Temperatures in the center of Greenland's ice sheet never rose above -10C all summer, so it's hard to see how it could have lost any ice. Ice accumulation is nearly two standard deviations above the 1981-2010 mean for the same period, and it is very, very early in the season for such gains.

Both of Greenland's largest glaciers (Jakobshavn and Peterman) are growing at record rates, about 1km/year.

Icepacks and glaciers calve into the sea. That's what they do. It's Nature's way of moving the ice and snow away from the center and back into the ocean. If they didn't, the snowpack/ice would extend to the Equator, which is impossible, or the snowpack would be 5 miles high, which is not the case.

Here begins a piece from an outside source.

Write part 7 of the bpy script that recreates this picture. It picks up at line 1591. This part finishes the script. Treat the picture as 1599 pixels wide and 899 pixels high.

Unless I've misread your link, the 200Gt/year loss is the net between gain from snow and loss from calving. Your claim in your post was that Greenland was gaining 50Gt/day. This was not backed by your link. It literally isn't in there.

If it were true then the chart should show well in excess of 200Gt accumulated for this year so far, and it does not. In September they have so far accumulated 50Gt which is in line with previous years at this point.


You can thank Hurricane Nicole for that, and if you're going to talk about it in specifics, you should also mention that this was a rare positive blip in a long-term trend of melting that goes back for decades.